Two faculty from WKU’s Department of Geography and Geology recently returned from southwestern China as invited lecturers in a workshop on environmental justice supported by a grant from the U.S. State Department to the Vermont Law School’s U.S.-China Partnership in Environmental Law.

Local Zhuang women wash clothes near one of two main discharge points for Lingshui Spring.

Expanding into new directions for WKU’s China Environmental Health Project (CEHP), Jason Polk and Leslie North of the Hoffman Environmental Research Institute helped implement a two-day environmental workshop for local people and government officials to understand the workings of the Lingshui Spring water supply in southwest China’s Guangxi Autonomous Region.  Some 100,000 people rely on the spring as their sole water source.

The U.S. Environmental Protection Agency defines environmental justice as the “fair treatment and meaningful involvement of all people regardless of race, color, national origin, or income with respect to the development, implementation, and enforcement of environmental laws, regulations, and policies.”  Conditions fall way short throughout the world, disproportionally for both rural and urban poor. In southwest China this particularly impacts indigenous minority nationalities such as the Zhuang people that dominate the area around Lingshui Spring.

The workshop, Training and Communication on Understanding and Protecting Groundwater in Wuming County, was organized by Guo Fang and Jiang Guanghui of the International Research Center on Karst in Guilin. The goal of the workshop was to educate and engage local citizens and government leaders to understand and develop better water protection strategies to protect public health, particularly for the disadvantaged rural poor.

Dr. Jason Polk and Leslie North of WKU pose with Dr. Guo Fang from the IRCK (fifth from left), and officials from the Wuming County government political consultative, Guangxi Autonomous Region government, and the Chinese Geological Survey.

More than 200 people attended the workshop, including local citizens, Wuming County government leaders, members from the Wuming County political consultative conference, representatives of six county-level environmental and tourism bureaus, and graduate students from four Chinese universities. Dr. Polk and Ms. North gave lectures on the intersections of karst and groundwater science, education, and policy, providing examples from the U.S. on research, informal learning strategies, public outreach, and U.S. policy and regulation implementation.

As an interesting historical note, local government leaders tasked relevant staff to go back through the historical records of Wuming County while preparing for the workshop, and it was determined that the event represented the most attention that the spring had generated for at least 1,000 years.

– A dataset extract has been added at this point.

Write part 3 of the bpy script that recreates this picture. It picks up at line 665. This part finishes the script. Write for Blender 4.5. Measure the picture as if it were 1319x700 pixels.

“China has become a key player in WKU’s internationalization strategies, and our department, through the Hoffman Institute, has developed meaningful and long-lasting research and teaching relationships with Chinese partners,” noted Dr. David Keeling, Geography and Geology Department Head. “This visit to China by Dr. Polk and Ms. North builds on those important global relationships and opens up important new opportunities for research collaboration in the region.”